As was clear at the outset of that eventful Iceland weekend, he was willing to sit down with the Russians. But as was clear at its conclusion, he was willing to stand up to them, too.

Perhaps most surprising, looking back 25+ years, was how Reagan had an approach which was coherent, and headed doggedly towards that desired outcome.

Granted, Ronald Reagan was no grand strategic theorist. But somehow the key elements of his approach -- a big military buildup, a campaign to delegitimize the Soviet Union, and especially the creation of SDI ("Star Wars") -- fit together to form a coherent strategic approach.

And somehow that approach fit his overarching goal of ending the Cold War, with our winning and their losing.

During my research, I was startled to find out from in Reagan's California circle, Tom Reed, of a conversation he records in his memoirs, At the Abyss: An Insider's History of the Cold War, which happened aboard the flight to Detroit where Reagan would accept the 1980 Republican presidential nomination.

Longtime political advisor Stuart Spencer asked, "Why are you doing this, Ron? Why do you want to be president?"

Without a minute's hesitation, according to Reed's account, Reagan blurted out, "To end the Cold War." And beginning in the 1970s if not earlier, Reagan envisioned how that would happen: "We win, they lose."

As President, he lost no time in trying to make that happen. At his very first White House press conference, he asserted that "détente's been a one-way street that the Soviet Union has used to pursue its own aims," foremost "the promotion of world revolution and a one-world Socialist or Communist state." That explains why "the only morality they recognize is . . . [to] reserve unto themselves the right to commit any crime, to lie, to cheat, in order to attain that" world domination.

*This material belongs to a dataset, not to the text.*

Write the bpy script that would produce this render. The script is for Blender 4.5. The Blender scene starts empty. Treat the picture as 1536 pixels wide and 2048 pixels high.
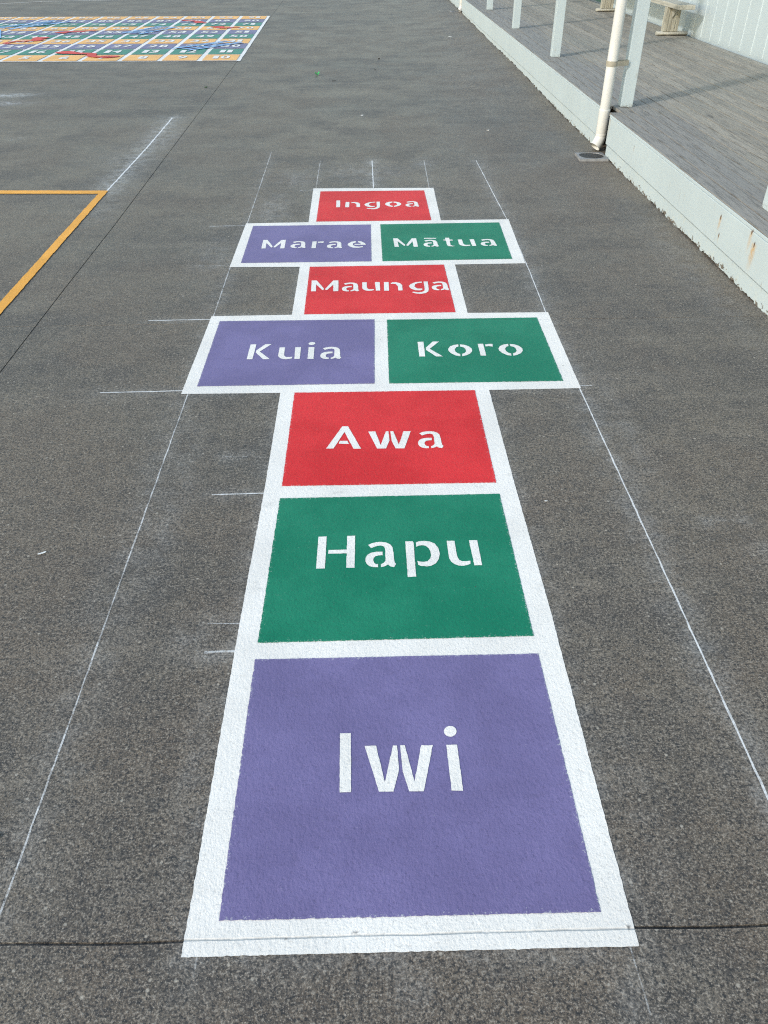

That type of foresight -- that the Cold War would end, when nearly every expert and most everyone else considered it part of the geostrategic landscape, for as far as the eye could see -- is rare, as is the consistency with which Reagan pursued his vision.

Though not in substance, today's Governors -- and others wishing to improve their leadership skills -- can try to emulate Reagan in his approach of clearly and simply determining a goal, deciding what steps might conceivably achieve it, and then setting out steadily and relentlessly to go about getting there.